All these programs are provided free of charge to our local schools and families. A sense of our history can help provide students with a connection to our community, and it helps them to see that people have come here and flourished, but also come here and struggled. They’re not alone in their journey here. We hope to continue to grow these programs in the coming years!
Free museums
From Ute history to the ski resort, you can learn about all things Breckenridge inside our free museums. At the Welcome Center Museum, you can view films about our past, spend time in an historical cabin learning about the Season of the Nuche, an exhibit designed by Aspen Historical Society, and learn all about the characters who make up the history of the ski area, from the banana man to the tooth fairy, and of course, the fastest man on skis. Just a short stroll away, you can hear the inspiring story of Barney Ford. Enslaved for the first 26 years of his life, Ford advocated for his own freedom before going on to become an entrepreneur and civil rights leader right here in Colorado.
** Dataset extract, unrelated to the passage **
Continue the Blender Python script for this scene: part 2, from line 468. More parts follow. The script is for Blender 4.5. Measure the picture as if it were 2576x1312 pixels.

In fact, the museum is located in Ford’s 1882 home. A couple blocks away, you can visit the Edwin Carter Museum, another historic home. Carter began operating a museum in the same location in 1875, and today it still houses taxidermy from Carter’s original collection, as well as plenty of newer updates.
Our staff loves to share their passion for history, which is why each museum is fully staffed at all of our open times. Our dedicated employees will take you on free hourly tours at the Ford Museum, share tales of our local wildlife at the Carter Museum, or help you discover the history behind the screens at the Welcome Center Museum. You can even come check in with our administrative staff in Alice G. Milne Memorial Park to learn about the renovation of two historical homes and how this park came to be. We love our history and we offer these sites for free so that you can call in love with it, too.
Preservation Projects
In the Broadway musical, “Hamilton”, they sing about the importance of “the room where it happened.” We are all about preserving that room. We are very lucky in Breckenridge that our history is all around us at any given time. When you’re out hiking on a trail, you might stumble across one of our preservation projects, like the Reiling dredge or Sallie Barber Ore Bin. Our museums live in the history they tell from the Edwin Carter Museum (celebrating its 150th anniversary in 2025) to the Barney Ford Museum in Ford’s 1882 home, and the Welcome Center Museum inside and surrounding an historical cabin.
Our preservation projects range from large-scale efforts like adding a roof to the Jessie Mill to smaller projects like an upcoming effort to stabilize the punt near the Reiling dredge. Each of our historic sites has an important role to play in telling our history, and so we’ve created the Historic Resources Management Plan which highlights sites all around Breckenridge and explains their historical values and our preservation plans. We even have an interactive map which allows you to see exactly where these sites are located and learn about the history, including viewing historical photos.
Archival collections
Preservation isn’t just for sites. From historical diaries and photographs to Ullr Fest posters and oral history interviews, our history comes in many different forms. We take our role as keepers of these objects very seriously and have recently completed a new collections care facility in the Milne House to help keep these objects preserved for years to come. However, we also know that access is a very important part of preservation. The physical archives can be accessed via appointment with our Archives and Collections Manager, Kris Ann Knish, but we are also constantly adding the Breckenridge History Digital Archives. From this site, you can view and download hundreds of photos for free and listen to our oral history interviews. You can also read up on the historical buildings in town with the Town of Breckenridge Cultural Resource Surveys, see one of the oldest ambrotypes of French Gulch, and so much more! There are literally thousands of digital objects to look through!
Why does all this matter?
Our nonprofit’s mission is to enhance our community’s future by discovering, preserving, and sharing our diverse and extraordinary history. Our history isn’t one moment in time or one person’s perspective. It can be inspiring and infuriating. It can show people coming together and overcoming unbelievable hardship, like the winter of the Big Snow, but it can also show people dividing and trying to cast out members of the community. This history is our history. It is the good and bad of the place we all call home, the place where our students learn and grow. We want to show them what the past has looked like so they can shape a better future. Donations we receive go to continuing this mission and making sure we can tell a more complete story of our past.